(Recorded information):
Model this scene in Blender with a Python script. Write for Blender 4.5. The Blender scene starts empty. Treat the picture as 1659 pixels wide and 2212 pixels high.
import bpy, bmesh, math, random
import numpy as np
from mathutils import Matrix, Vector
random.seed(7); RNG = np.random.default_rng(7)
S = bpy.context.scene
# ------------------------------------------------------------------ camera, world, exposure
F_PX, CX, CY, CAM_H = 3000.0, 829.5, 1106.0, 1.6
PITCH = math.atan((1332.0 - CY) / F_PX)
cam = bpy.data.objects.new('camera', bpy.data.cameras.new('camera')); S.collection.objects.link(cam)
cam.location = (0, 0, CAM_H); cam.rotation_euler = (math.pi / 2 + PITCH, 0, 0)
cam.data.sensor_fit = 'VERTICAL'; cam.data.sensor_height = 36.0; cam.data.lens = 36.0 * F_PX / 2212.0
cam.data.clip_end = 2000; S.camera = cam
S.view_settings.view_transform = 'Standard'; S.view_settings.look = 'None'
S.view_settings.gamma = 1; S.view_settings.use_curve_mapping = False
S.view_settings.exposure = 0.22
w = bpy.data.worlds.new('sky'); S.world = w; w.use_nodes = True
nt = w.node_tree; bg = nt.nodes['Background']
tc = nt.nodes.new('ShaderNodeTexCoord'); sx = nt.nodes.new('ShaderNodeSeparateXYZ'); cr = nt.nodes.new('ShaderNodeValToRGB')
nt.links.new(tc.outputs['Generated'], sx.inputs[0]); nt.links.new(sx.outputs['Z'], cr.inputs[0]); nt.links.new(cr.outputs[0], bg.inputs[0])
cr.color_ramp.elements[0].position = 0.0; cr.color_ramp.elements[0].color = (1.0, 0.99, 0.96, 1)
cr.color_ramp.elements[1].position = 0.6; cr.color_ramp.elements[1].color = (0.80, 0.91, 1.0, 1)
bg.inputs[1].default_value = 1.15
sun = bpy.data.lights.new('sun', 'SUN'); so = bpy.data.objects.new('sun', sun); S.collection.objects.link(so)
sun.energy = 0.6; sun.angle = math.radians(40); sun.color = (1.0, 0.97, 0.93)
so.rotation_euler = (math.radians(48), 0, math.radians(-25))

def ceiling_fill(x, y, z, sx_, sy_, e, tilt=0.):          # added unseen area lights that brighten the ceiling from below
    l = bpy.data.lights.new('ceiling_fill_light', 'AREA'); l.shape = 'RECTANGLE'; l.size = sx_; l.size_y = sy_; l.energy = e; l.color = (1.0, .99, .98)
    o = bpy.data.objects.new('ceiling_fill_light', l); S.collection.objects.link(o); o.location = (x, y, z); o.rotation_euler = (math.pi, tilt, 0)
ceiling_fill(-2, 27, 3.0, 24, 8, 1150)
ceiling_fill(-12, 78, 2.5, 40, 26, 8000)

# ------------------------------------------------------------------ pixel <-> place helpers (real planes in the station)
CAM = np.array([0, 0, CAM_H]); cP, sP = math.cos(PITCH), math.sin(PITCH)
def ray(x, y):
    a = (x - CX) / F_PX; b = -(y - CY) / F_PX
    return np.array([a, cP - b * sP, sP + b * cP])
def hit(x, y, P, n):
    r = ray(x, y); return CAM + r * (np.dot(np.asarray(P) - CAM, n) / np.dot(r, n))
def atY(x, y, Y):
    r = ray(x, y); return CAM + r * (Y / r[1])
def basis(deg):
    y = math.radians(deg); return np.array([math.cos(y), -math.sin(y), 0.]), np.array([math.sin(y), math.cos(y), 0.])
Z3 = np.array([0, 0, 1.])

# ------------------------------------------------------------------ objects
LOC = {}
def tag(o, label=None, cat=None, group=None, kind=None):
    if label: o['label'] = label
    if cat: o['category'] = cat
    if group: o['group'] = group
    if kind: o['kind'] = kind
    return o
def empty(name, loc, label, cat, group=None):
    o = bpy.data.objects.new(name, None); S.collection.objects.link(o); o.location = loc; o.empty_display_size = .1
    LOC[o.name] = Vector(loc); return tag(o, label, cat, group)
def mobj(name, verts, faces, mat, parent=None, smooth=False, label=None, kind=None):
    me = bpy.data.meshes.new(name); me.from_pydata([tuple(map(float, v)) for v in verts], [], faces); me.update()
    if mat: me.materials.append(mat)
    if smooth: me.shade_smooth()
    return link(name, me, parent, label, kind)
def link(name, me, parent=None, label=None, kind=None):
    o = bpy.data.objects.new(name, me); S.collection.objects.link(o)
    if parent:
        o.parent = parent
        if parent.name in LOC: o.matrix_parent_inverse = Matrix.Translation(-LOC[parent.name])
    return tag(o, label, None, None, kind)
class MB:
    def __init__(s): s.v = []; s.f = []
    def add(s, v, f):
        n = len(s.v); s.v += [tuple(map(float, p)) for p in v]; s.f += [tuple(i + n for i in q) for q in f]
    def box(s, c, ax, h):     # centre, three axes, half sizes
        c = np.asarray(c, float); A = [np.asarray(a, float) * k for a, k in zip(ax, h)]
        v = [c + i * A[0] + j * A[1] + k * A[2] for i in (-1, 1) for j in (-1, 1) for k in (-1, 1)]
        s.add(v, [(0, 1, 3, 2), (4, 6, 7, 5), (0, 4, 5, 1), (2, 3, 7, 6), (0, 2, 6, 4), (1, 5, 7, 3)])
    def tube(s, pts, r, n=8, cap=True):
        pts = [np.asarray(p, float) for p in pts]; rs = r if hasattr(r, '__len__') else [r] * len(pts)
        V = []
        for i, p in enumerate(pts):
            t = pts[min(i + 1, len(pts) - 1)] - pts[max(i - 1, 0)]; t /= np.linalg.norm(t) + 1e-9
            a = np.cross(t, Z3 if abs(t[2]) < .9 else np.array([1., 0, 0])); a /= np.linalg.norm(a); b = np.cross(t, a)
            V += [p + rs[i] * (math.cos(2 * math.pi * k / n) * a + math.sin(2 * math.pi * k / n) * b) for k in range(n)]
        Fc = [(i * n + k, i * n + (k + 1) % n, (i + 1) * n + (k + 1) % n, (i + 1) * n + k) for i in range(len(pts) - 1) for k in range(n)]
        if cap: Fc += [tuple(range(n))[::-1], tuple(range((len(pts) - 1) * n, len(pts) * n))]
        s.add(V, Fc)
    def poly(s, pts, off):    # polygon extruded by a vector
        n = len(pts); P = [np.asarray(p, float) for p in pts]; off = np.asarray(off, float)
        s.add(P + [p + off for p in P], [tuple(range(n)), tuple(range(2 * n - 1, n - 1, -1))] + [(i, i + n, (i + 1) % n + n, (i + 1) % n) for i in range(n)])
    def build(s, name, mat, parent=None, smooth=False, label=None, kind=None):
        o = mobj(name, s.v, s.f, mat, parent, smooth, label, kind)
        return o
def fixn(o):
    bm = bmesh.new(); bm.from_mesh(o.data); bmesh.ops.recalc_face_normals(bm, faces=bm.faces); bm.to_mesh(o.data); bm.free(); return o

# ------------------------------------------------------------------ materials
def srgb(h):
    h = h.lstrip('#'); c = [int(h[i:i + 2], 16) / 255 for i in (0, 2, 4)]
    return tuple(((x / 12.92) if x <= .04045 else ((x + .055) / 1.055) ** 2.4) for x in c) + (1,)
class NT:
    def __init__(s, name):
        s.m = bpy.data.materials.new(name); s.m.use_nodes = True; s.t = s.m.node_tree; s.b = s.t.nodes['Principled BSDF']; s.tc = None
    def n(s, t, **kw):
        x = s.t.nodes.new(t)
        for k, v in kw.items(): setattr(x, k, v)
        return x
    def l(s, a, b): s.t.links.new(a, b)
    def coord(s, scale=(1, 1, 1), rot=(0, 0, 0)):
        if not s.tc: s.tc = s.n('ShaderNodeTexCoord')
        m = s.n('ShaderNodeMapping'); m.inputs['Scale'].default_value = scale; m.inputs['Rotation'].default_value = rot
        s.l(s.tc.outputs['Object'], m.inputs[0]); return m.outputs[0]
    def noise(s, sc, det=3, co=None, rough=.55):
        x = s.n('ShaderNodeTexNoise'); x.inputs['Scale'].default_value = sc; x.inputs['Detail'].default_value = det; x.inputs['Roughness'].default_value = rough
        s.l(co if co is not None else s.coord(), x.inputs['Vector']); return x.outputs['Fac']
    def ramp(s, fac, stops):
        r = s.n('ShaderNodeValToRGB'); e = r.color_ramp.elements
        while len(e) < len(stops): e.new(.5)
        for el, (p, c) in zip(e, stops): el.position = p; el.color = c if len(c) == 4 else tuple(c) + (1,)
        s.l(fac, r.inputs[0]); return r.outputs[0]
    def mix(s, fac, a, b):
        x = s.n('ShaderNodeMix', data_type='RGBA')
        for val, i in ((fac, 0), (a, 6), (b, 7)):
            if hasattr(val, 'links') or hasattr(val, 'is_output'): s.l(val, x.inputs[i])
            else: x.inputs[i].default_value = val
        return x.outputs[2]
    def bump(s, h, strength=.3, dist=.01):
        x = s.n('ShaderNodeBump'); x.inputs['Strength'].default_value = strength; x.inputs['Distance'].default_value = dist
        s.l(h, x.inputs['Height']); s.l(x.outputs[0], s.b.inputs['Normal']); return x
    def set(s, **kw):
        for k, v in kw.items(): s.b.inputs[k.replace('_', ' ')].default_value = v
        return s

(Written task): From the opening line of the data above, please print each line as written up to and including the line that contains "so.rotation_euler = (math.radians(48), 0, math.radians(-25))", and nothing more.

(Reply):
Model this scene in Blender with a Python script. Write for Blender 4.5. The Blender scene starts empty. Treat the picture as 1659 pixels wide and 2212 pixels high.
import bpy, bmesh, math, random
import numpy as np
from mathutils import Matrix, Vector
random.seed(7); RNG = np.random.default_rng(7)
S = bpy.context.scene
# ------------------------------------------------------------------ camera, world, exposure
F_PX, CX, CY, CAM_H = 3000.0, 829.5, 1106.0, 1.6
PITCH = math.atan((1332.0 - CY) / F_PX)
cam = bpy.data.objects.new('camera', bpy.data.cameras.new('camera')); S.collection.objects.link(cam)
cam.location = (0, 0, CAM_H); cam.rotation_euler = (math.pi / 2 + PITCH, 0, 0)
cam.data.sensor_fit = 'VERTICAL'; cam.data.sensor_height = 36.0; cam.data.lens = 36.0 * F_PX / 2212.0
cam.data.clip_end = 2000; S.camera = cam
S.view_settings.view_transform = 'Standard'; S.view_settings.look = 'None'
S.view_settings.gamma = 1; S.view_settings.use_curve_mapping = False
S.view_settings.exposure = 0.22
w = bpy.data.worlds.new('sky'); S.world = w; w.use_nodes = True
nt = w.node_tree; bg = nt.nodes['Background']
tc = nt.nodes.new('ShaderNodeTexCoord'); sx = nt.nodes.new('ShaderNodeSeparateXYZ'); cr = nt.nodes.new('ShaderNodeValToRGB')
nt.links.new(tc.outputs['Generated'], sx.inputs[0]); nt.links.new(sx.outputs['Z'], cr.inputs[0]); nt.links.new(cr.outputs[0], bg.inputs[0])
cr.color_ramp.elements[0].position = 0.0; cr.color_ramp.elements[0].color = (1.0, 0.99, 0.96, 1)
cr.color_ramp.elements[1].position = 0.6; cr.color_ramp.elements[1].color = (0.80, 0.91, 1.0, 1)
bg.inputs[1].default_value = 1.15
sun = bpy.data.lights.new('sun', 'SUN'); so = bpy.data.objects.new('sun', sun); S.collection.objects.link(so)
sun.energy = 0.6; sun.angle = math.radians(40); sun.color = (1.0, 0.97, 0.93)
so.rotation_euler = (math.radians(48), 0, math.radians(-25))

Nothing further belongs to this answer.